The pleasure of a good story, simply told

Tony Earley's sequel to 'Jim the Boy' delivers Depression-era pathos.

The Blue Star By Tony Earley Little, Brown 304 pp., $23.99
Courtesy of John Russell/Little Brown and Company
Storyteller: Tony Earley first attracted attention with his short stories. He tends to write of his native North Carolina.

Tony Earley's novels are the Shaker chairs of American literature. They're well-made, sturdy tales that are stripped of excess and postmodern gimmicks, and they just might last you forever.

His 2000 novel, "Jim the Boy," became a surprise critical darling and bestseller by taking the tools of children's literature and bending them to a book for adults. It was a brilliant idea: Adult bookworms (at least of the genus voraciatus fictionus) are constantly searching for a book that will hit us the same way the ones from childhood did, and usually coming up short.

Its sequel, The Blue Star, probably won't sneak up on people quite the same way, but that's mostly to the good. The more folks who find Earley's novels, the more happy readers there'll be out there.

In the first book, Jim Glass was a 10-year-old being raised during the Great Depression by his widowed mother and a trio of loving uncles in the mountain town of Aliceville, N.C.

In the sequel, it's 1941 and World War II is raging in Europe. Jim's now a senior in high school and reeling under the force of his first love.
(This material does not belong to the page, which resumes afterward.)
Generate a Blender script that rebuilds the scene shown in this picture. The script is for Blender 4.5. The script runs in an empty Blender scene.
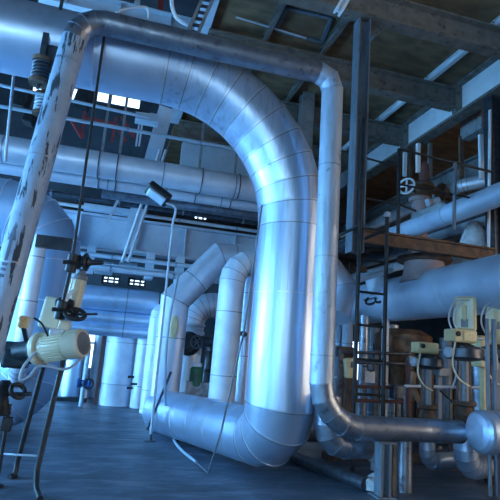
import bpy, bmesh, math, random
from mathutils import Vector, Matrix
random.seed(7)
PI = math.pi
S = bpy.context.scene
COL = S.collection

# ------------------------------------------------------------------ camera
F = 504.0
vz = Vector((190, -2450, F)).normalized()
vx = Vector((1950, 255, F)); vx = (vx - vz * vx.dot(vz)).normalized()
vy = vx.cross(vz)
if vy.z < 0: vy = -vy
EYE = Vector((0, 0, 1.4))
def w(c): return Vector((vx.dot(c), vy.dot(c), vz.dot(c)))
cd = bpy.data.cameras.new('camera'); cam = bpy.data.objects.new('camera', cd); COL.objects.link(cam)
cd.sensor_width = 36; cd.lens = 36 * F / 500; cd.clip_end = 200
r_, u_, b_ = w(Vector((1, 0, 0))), w(Vector((0, -1, 0))), w(Vector((0, 0, -1)))
cam.matrix_world = Matrix(((r_.x, u_.x, b_.x, EYE.x), (r_.y, u_.y, b_.y, EYE.y), (r_.z, u_.z, b_.z, EYE.z), (0, 0, 0, 1)))
S.camera = cam

def at(x, y, **k):
    """point of the hall seen at photo pixel x, y on a plane X=, Y= or Z="""
    r = w(Vector((x - 250, y - 250, F)))
    for a, v in k.items():
        i = 'XYZ'.index(a)
        return EYE + r * ((v - EYE[i]) / r[i])
V = Vector

# ------------------------------------------------------------------ materials
def mat(name, c1, c2=None, rough=.5, metal=0., scale=6., stretch=(1, 1, 1), lo=.4, hi=.65, bump=.0, bscale=20., rvar=.1, emit=None, c3=None, lo3=.62, hi3=.7, s3=10., st3=(1, 1, 1)):
    m = bpy.data.materials.new(name); m.use_nodes = True
    nt = m.node_tree; N = nt.nodes; L = nt.links
    bs = N['Principled BSDF']
    bs.inputs['Metallic'].default_value = metal
    tc = N.new('ShaderNodeTexCoord'); mp = N.new('ShaderNodeMapping'); mp.inputs['Scale'].default_value = stretch
    L.new(tc.outputs['Object'], mp.inputs['Vector'])
    no = N.new('ShaderNodeTexNoise'); no.inputs['Scale'].default_value = scale; no.inputs['Detail'].default_value = 6
    L.new(mp.outputs[0], no.inputs['Vector'])
    ra = N.new('ShaderNodeValToRGB')
    ra.color_ramp.elements[0].position = lo; ra.color_ramp.elements[1].position = hi
    c2 = c2 or tuple(x * .8 for x in c1)
    ra.color_ramp.elements[0].color = (*c1, 1); ra.color_ramp.elements[1].color = (*c2, 1)
    L.new(no.outputs['Fac'], ra.inputs['Fac'])
    out = ra.outputs['Color']
    if c3:
        mp3 = N.new('ShaderNodeMapping'); mp3.inputs['Scale'].default_value = st3; mp3.inputs['Location'].default_value = (3.1, 1.7, .4)
        L.new(tc.outputs['Object'], mp3.inputs['Vector'])
        n3 = N.new('ShaderNodeTexNoise'); n3.inputs['Scale'].default_value = s3; n3.inputs['Detail'].default_value = 7; n3.inputs['Roughness'].default_value = .6
        L.new(mp3.outputs[0], n3.inputs['Vector'])
        r3 = N.new('ShaderNodeValToRGB'); r3.color_ramp.elements[0].position = lo3; r3.color_ramp.elements[1].position = hi3
        L.new(n3.outputs['Fac'], r3.inputs['Fac'])
        mx = N.new('ShaderNodeMix'); mx.data_type = 'RGBA'
        L.new(r3.outputs['Color'], mx.inputs[0]); L.new(out, mx.inputs[6]); mx.inputs[7].default_value = (*c3, 1)
        out = mx.outputs[2]
    L.new(out, bs.inputs['Base Color'])
    mr = N.new('ShaderNodeMapRange'); mr.inputs[3].default_value = max(.05, rough - rvar); mr.inputs[4].default_value = min(1, rough + rvar)
    L.new(no.outputs['Fac'], mr.inputs[0]); L.new(mr.outputs[0], bs.inputs['Roughness'])
    if bump:
        nb = N.new('ShaderNodeTexNoise'); nb.inputs['Scale'].default_value = bscale; nb.inputs['Detail'].default_value = 3
        L.new(mp.outputs[0], nb.inputs['Vector'])
        bn = N.new('ShaderNodeBump'); bn.inputs['Strength'].default_value = bump; bn.inputs['Distance'].default_value = .05
        L.new(nb.outputs['Fac'], bn.inputs['Height']); L.new(bn.outputs[0], bs.inputs['Normal'])
    if emit:
        bs.inputs['Emission Color'].default_value = (*emit[:3], 1); bs.inputs['Emission Strength'].default_value = emit[3]
    return m

ALU = mat('aluminium_cladding', (.62, .75, .93), (.51, .64, .83), .40, .76, 1.6, bump=.16, bscale=3, rvar=.08, c3=(.42, .49, .6), lo3=.55, hi3=.75, s3=2.2)
ALUV = mat('reflection_streaked_cladding', (.62, .75, .93), (.51, .64, .83), .38, .76, 1.6, stretch=(3, 3, .25), rvar=.12, bump=.12, bscale=2.5, c3=(.36, .45, .6), lo3=.5, hi3=.72, s3=3, st3=(4, 4, .22))  # lengthwise streaks put reflections down the leg into the base colour
ALUR = mat('brown_reflection_aluminium', (.72, .68, .66), (.55, .5, .48), .36, .5, 3, bump=.12, bscale=4, c3=(.3, .22, .18), lo3=.55, hi3=.75, s3=3)  # brown reflection painted into the base colours
ALUK = mat('pale_blue_cladding', (.55, .66, .82), (.45, .56, .72), .42, .3, 1.6, bump=.12, bscale=3, c3=(.36, .46, .6), lo3=.55, hi3=.75, s3=2.2)
TEAL = mat('faded_blue_cladding', (.33, .49, .68), (.27, .42, .6), .45, .25, 1.6, bump=.12, bscale=3)
ALUD = mat('weathered_aluminium', (.36, .40, .47), (.25, .28, .34), .40, .85, 5, bump=.15, bscale=9, c3=(.13, .13, .15), lo3=.55, hi3=.72, s3=9)
ALUB = mat('bright_aluminium', (.72, .77, .85), (.6, .66, .76), .42, .5, 3, bump=.12, bscale=4)
ALUW = mat('pale_cladding', (.74, .80, .88), (.58, .66, .78), .5, .25, 3, bump=.15, bscale=6)
BANDM = mat('strap_metal', (.34, .40, .50), (.28, .33, .42), .4, .7, 12)
BANDL = mat('pale_strap', (.72, .78, .86), (.62, .68, .78), .35, .6, 12)
PEEL = mat('peeling_pale_paint', (.34, .44, .57), (.27, .36, .48), .55, .1, 5, bump=.25, bscale=14, c3=(.035, .05, .07), lo3=.545, hi3=.575, s3=4.0, st3=(3.6, 3.6, .55))
PALEP = mat('pale_painted_steel', (.55, .63, .72), (.45, .53, .63), .5, .15, 4, bump=.12, bscale=12, c3=(.2, .24, .28), lo3=.66, hi3=.72, s3=14)
PALED = mat('scuffed_pale_steel', (.46, .54, .65), (.35, .43, .54), .45, .35, 3, stretch=(2, 2, .6), bump=.3, bscale=7, c3=(.2, .25, .32), lo3=.6, hi3=.7, s3=7)
GIRD = mat('pale_blue_girder_paint', (.52, .62, .72), (.45, .55, .66), .6, 0, 3, c3=(.3, .36, .42), lo3=.6, hi3=.8, s3=4)
WHITEG = mat('white_girder_paint', (.72, .78, .84), (.65, .71, .78), .6, 0, 3, c3=(.5, .52, .55), lo3=.62, hi3=.8, s3=4)
GREYST = mat('grey_painted_steel', (.26, .28, .30), (.19, .20, .21), .55, .1, 5, bump=.1, c3=(.10, .085, .07), lo3=.58, hi3=.7, s3=9)
ROOFST = mat('dark_roof_steel', (.19, .178, .16), (.13, .12, .108), .6, .1, 5, bump=.1, c3=(.05, .04, .03), lo3=.56, hi3=.7, s3=6)
COLST = mat('dark_column_paint', (.20, .24, .29), (.14, .17, .21), .5, .3, 5, stretch=(3, 3, .5), c3=(.08, .07, .07), lo3=.6, hi3=.75, s3=8)
DARK = mat('black_steel', (.022, .026, .032), (.04, .045, .05), .45, .4, 12)
DARKM = mat('dark_machined_steel', (.10, .12, .15), (.06, .07, .09), .4, .6, 12, c3=(.16, .08, .05), lo3=.6, hi3=.72, s3=12)
RUST = mat('rusty_steel', (.17, .095, .06), (.09, .06, .045), .75, .1, 7, bump=.2, c3=(.05, .045, .045), lo3=.5, hi3=.7, s3=6)
RUSTR = mat('red_primer_steel', (.16, .055, .045), (.11, .045, .04), .7, 0, 7, c3=(.06, .05, .05), lo3=.55, hi3=.7, s3=8)
RUSTP = mat('orange_brown_lagging', (.30, .15, .08), (.17, .09, .055), .7, .1, 5, bump=.2, c3=(.06, .05, .045), lo3=.5, hi3=.7, s3=5)
PINK = mat('dull_pink_primer', (.40, .30, .30), (.31, .24, .25), .65, .05, 6)
WOOD = mat('dark_ceiling_boards', (.24, .15, .08), (.14, .092, .052), .8, 0, 2.5, stretch=(1, 2, 1), bump=.2, c3=(.16, .09, .05), lo3=.55, hi3=.7, s3=1.3)
FLOORM = mat('worn_concrete_floor', (.075, .108, .155), (.048, .068, .098), .5, 0, 1.6, rvar=.2, bump=.3, bscale=7, c3=(.17, .21, .265), lo3=.5, hi3=.72, s3=2.2, st3=(.7, 2.2, 1))
WALLM = mat('grey_plaster_wall', (.06, .075, .095), (.04, .05, .065), .85, 0, 1.5, bump=.1)
BRICK = mat('dark_brown_wall', (.07, .055, .05), (.04, .035, .035), .85, 0, 2)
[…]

The object of his adoration is Chrissie Steppe, who unfortunately happens to be the girl of Bucky Bucklaw, who's stationed in Hawaii.
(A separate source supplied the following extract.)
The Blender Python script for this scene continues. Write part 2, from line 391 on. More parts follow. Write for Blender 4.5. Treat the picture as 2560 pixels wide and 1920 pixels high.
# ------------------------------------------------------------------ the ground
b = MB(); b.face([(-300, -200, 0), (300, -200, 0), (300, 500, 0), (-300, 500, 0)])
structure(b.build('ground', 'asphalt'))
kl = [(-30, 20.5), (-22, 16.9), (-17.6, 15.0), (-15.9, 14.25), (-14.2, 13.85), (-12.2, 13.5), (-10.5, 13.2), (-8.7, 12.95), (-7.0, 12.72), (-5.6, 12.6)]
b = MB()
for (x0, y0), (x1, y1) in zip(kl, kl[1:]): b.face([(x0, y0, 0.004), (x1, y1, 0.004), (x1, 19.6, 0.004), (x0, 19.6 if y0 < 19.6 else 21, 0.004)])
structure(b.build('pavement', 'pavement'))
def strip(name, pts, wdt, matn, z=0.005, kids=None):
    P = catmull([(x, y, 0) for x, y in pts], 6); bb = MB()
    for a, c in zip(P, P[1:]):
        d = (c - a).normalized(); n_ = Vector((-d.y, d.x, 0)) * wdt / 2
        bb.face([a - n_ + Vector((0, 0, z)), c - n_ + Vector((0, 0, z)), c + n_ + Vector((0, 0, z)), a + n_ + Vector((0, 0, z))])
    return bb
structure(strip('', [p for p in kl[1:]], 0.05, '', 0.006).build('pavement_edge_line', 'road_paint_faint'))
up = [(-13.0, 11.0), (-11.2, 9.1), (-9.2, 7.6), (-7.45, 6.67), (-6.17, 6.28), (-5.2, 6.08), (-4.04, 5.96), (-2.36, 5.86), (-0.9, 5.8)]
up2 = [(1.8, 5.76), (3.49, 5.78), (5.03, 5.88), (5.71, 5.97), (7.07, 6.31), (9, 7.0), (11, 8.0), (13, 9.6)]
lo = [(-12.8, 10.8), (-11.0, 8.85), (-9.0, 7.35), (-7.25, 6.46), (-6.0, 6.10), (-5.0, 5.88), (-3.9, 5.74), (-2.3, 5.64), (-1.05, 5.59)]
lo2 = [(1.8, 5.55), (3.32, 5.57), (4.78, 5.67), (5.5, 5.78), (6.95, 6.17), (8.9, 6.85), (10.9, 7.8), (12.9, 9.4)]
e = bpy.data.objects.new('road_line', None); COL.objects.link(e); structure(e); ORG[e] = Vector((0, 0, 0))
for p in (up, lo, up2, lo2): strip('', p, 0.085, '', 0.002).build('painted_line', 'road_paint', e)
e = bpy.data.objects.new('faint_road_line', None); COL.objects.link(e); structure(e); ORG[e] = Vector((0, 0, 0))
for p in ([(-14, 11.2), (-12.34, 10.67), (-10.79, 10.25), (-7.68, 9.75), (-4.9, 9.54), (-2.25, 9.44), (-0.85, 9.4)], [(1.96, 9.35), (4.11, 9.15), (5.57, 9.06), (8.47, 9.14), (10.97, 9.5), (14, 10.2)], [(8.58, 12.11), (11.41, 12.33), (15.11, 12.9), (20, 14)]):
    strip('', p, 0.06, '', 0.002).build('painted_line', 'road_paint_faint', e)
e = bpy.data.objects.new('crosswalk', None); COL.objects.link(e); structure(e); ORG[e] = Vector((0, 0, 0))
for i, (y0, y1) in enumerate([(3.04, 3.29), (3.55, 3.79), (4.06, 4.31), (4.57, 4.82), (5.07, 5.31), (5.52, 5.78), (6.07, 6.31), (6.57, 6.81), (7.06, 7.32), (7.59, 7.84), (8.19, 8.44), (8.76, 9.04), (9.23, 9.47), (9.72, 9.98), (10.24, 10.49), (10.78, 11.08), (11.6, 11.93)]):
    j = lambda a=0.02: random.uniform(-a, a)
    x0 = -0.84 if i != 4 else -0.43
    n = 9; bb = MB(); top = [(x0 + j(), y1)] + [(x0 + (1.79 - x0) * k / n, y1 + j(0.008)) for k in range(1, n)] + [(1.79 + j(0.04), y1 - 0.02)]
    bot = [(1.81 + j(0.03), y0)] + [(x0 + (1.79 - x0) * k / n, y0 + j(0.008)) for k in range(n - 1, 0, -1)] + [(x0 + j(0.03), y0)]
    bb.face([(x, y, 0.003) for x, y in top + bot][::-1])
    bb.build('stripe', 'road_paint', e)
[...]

Jim can't stand Bucky, who was "the kind of baseball player who blamed his glove when he booted a ground ball, or his bat when he struck out," but honor is honor.

He contents himself with touching Chrissie's long black hair, which falls all over his desk in history class, and is shocked to find out that Chrissie noticed. "It's attached to my head," she replies. (When we first meet Chrissie, she's threatening to beat a smart-aleck "like a borrowed mule.")

She's got no time for romance. Where Jim has been coddled, Chrissie's life has been lived on "the wrong side of the mountain," as she explains to Jim: not enough sunshine and a chill that never goes away.

"I think you're a very nice boy," she tells Jim. "But I also think you've never learned you don't get to have everything you want every time you want it."

Chrissie's got her own reasons for staying with Bucky, and none of them have to do with love: Her family lives in a "dog-trot" cabin on the Bucklaw farm, and they've got nowhere to go if Bucky's dad kicks them off his land.

In one of the book's most resonant chapters, the two explore an abandoned house and dream up a little old lady, Juanita Loretta Rebecca, and man, Hernando Amos Grover, to conduct a shadow courtship for them.

"That make-believe intimacy, and the make-believe years on which it was built, seemed to remain comfortably settled around their shoulders – even as they left Hernando and Juanita sitting in their broken chairs by their ghostly stove, forever arguing about walnuts."

The uncles settle a little into the background this go-round, and there's no word from best friend/rival Penn Carson, who's been spirited off to boarding school. In his place, Earley substitutes would-be ladykiller Dennis Deane, whose goofball antics get a melancholy subplot of their own.

Jim's friends also include ex-girlfriend Norma, a brainy blonde who still comes over every day to quilt with Jim's mom, much to Jim's consternation.

When he complains that they were "just dating," his Uncle Zeno explains, "You were just dating, Jim. Norma was picking. And when she picked you, your Mama picked her. Norma was going to be the daughter she never had. That's what that quilt was about."

As with the first novel, the strongest emotions are those unspoken. In "Jim the Boy," Earley dealt with racism and mountain versus town rivalries, as well as the Great Depression.

Take the chapter "The Wide Sea," when Jim travels out of state with Uncle Al to buy two Belgian draft horses – to find only their corpses. Before leaving, the debt-riddled farmer shot all his animals to keep the bank from getting them.

Uncle Al shoots a carrion bird hovering over the carcasses and then takes his nephew for their first view of the ocean. "I wish we could've got there sooner," he tells Jim. "Me too," Jim replies.

In "The Blue Star," the rivalry between farmers and "lintheads," the workers in the cotton mills, and the prejudice Chrissie all too often faces for being half-Cherokee work alongside the war to propel the novel forward.

"The Blue Star" isn't quite as free from the taint of melodrama as "Jim the Boy": Chrissie's mom turns out to be Uncle Zeno's long-lost love. The coincidence doesn't feel necessary, but it doesn't really harm the novel any.

With World War II looming, it feels as if the whole world is living on the "wrong side of the mountain," and before novel's end, Jim's going to have to set off in its shadow. So, a little more drama is probably in order.

But in the end, Earley delivers a rarity: a good story, told without fuss or flourish, and with the assurance of someone who knows what he's doing on every page.

Yvonne Zipp regularly reviews fiction for the Monitor.